[REQUIRED WORK]
Write out the full listing again, exactly as it stands.

---- DATASET CONTENT

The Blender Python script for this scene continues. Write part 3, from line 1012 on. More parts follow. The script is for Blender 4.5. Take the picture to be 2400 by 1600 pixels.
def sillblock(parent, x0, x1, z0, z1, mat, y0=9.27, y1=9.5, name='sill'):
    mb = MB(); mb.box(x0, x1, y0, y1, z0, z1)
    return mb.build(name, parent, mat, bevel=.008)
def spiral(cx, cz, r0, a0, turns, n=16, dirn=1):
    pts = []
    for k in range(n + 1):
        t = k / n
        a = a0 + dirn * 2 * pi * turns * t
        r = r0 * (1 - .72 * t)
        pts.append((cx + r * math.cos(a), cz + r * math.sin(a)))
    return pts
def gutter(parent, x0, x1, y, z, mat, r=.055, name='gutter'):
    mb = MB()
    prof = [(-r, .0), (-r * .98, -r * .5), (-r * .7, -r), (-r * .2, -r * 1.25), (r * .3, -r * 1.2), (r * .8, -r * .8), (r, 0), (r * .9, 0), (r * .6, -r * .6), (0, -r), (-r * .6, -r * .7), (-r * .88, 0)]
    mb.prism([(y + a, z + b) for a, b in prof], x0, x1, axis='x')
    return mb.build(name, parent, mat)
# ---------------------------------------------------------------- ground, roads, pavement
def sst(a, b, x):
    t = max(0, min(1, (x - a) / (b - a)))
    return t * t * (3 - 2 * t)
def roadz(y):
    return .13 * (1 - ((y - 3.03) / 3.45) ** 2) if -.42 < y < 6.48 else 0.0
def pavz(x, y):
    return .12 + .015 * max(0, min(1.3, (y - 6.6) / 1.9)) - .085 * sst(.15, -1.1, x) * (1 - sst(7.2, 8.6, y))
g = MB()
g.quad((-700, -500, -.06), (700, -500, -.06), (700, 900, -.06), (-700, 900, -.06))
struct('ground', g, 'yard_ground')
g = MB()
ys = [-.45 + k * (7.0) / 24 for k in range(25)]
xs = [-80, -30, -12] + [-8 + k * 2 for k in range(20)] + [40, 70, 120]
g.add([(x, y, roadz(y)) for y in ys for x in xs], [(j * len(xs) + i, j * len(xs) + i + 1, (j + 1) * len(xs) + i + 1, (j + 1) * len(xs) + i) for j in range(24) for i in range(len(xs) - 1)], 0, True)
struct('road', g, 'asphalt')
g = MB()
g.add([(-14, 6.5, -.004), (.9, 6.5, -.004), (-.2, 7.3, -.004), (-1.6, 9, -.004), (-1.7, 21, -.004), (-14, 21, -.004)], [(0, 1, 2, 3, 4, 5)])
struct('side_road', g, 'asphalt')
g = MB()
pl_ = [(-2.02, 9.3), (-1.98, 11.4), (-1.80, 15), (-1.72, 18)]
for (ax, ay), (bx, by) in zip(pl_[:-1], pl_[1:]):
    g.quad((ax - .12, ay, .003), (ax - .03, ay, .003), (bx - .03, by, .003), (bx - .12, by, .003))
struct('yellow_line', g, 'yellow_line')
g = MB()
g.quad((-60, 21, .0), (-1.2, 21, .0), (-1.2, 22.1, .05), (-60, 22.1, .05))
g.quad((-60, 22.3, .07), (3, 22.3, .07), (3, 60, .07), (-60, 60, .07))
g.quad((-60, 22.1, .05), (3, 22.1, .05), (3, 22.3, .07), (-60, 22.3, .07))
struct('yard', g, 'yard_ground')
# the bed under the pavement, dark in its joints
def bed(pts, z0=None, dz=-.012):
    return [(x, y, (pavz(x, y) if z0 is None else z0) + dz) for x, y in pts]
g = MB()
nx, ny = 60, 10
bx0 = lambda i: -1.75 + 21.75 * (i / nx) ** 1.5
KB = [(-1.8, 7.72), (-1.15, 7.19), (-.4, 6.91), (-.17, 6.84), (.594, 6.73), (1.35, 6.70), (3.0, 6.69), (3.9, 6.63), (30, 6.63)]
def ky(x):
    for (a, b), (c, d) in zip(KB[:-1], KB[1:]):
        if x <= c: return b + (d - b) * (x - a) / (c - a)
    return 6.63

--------

[WRITTEN SOLUTION]
The Blender Python script for this scene continues. Write part 3, from line 1012 on. More parts follow. The script is for Blender 4.5. Take the picture to be 2400 by 1600 pixels.
def sillblock(parent, x0, x1, z0, z1, mat, y0=9.27, y1=9.5, name='sill'):
    mb = MB(); mb.box(x0, x1, y0, y1, z0, z1)
    return mb.build(name, parent, mat, bevel=.008)
def spiral(cx, cz, r0, a0, turns, n=16, dirn=1):
    pts = []
    for k in range(n + 1):
        t = k / n
        a = a0 + dirn * 2 * pi * turns * t
        r = r0 * (1 - .72 * t)
        pts.append((cx + r * math.cos(a), cz + r * math.sin(a)))
    return pts
def gutter(parent, x0, x1, y, z, mat, r=.055, name='gutter'):
    mb = MB()
    prof = [(-r, .0), (-r * .98, -r * .5), (-r * .7, -r), (-r * .2, -r * 1.25), (r * .3, -r * 1.2), (r * .8, -r * .8), (r, 0), (r * .9, 0), (r * .6, -r * .6), (0, -r), (-r * .6, -r * .7), (-r * .88, 0)]
    mb.prism([(y + a, z + b) for a, b in prof], x0, x1, axis='x')
    return mb.build(name, parent, mat)
# ---------------------------------------------------------------- ground, roads, pavement
def sst(a, b, x):
    t = max(0, min(1, (x - a) / (b - a)))
    return t * t * (3 - 2 * t)
def roadz(y):
    return .13 * (1 - ((y - 3.03) / 3.45) ** 2) if -.42 < y < 6.48 else 0.0
def pavz(x, y):
    return .12 + .015 * max(0, min(1.3, (y - 6.6) / 1.9)) - .085 * sst(.15, -1.1, x) * (1 - sst(7.2, 8.6, y))
g = MB()
g.quad((-700, -500, -.06), (700, -500, -.06), (700, 900, -.06), (-700, 900, -.06))
struct('ground', g, 'yard_ground')
g = MB()
ys = [-.45 + k * (7.0) / 24 for k in range(25)]
xs = [-80, -30, -12] + [-8 + k * 2 for k in range(20)] + [40, 70, 120]
g.add([(x, y, roadz(y)) for y in ys for x in xs], [(j * len(xs) + i, j * len(xs) + i + 1, (j + 1) * len(xs) + i + 1, (j + 1) * len(xs) + i) for j in range(24) for i in range(len(xs) - 1)], 0, True)
struct('road', g, 'asphalt')
g = MB()
g.add([(-14, 6.5, -.004), (.9, 6.5, -.004), (-.2, 7.3, -.004), (-1.6, 9, -.004), (-1.7, 21, -.004), (-14, 21, -.004)], [(0, 1, 2, 3, 4, 5)])
struct('side_road', g, 'asphalt')
g = MB()
pl_ = [(-2.02, 9.3), (-1.98, 11.4), (-1.80, 15), (-1.72, 18)]
for (ax, ay), (bx, by) in zip(pl_[:-1], pl_[1:]):
    g.quad((ax - .12, ay, .003), (ax - .03, ay, .003), (bx - .03, by, .003), (bx - .12, by, .003))
struct('yellow_line', g, 'yellow_line')
g = MB()
g.quad((-60, 21, .0), (-1.2, 21, .0), (-1.2, 22.1, .05), (-60, 22.1, .05))
g.quad((-60, 22.3, .07), (3, 22.3, .07), (3, 60, .07), (-60, 60, .07))
g.quad((-60, 22.1, .05), (3, 22.1, .05), (3, 22.3, .07), (-60, 22.3, .07))
struct('yard', g, 'yard_ground')
# the bed under the pavement, dark in its joints
def bed(pts, z0=None, dz=-.012):
    return [(x, y, (pavz(x, y) if z0 is None else z0) + dz) for x, y in pts]
g = MB()
nx, ny = 60, 10
bx0 = lambda i: -1.75 + 21.75 * (i / nx) ** 1.5
KB = [(-1.8, 7.72), (-1.15, 7.19), (-.4, 6.91), (-.17, 6.84), (.594, 6.73), (1.35, 6.70), (3.0, 6.69), (3.9, 6.63), (30, 6.63)]
def ky(x):
    for (a, b), (c, d) in zip(KB[:-1], KB[1:]):
        if x <= c: return b + (d - b) * (x - a) / (c - a)
    return 6.63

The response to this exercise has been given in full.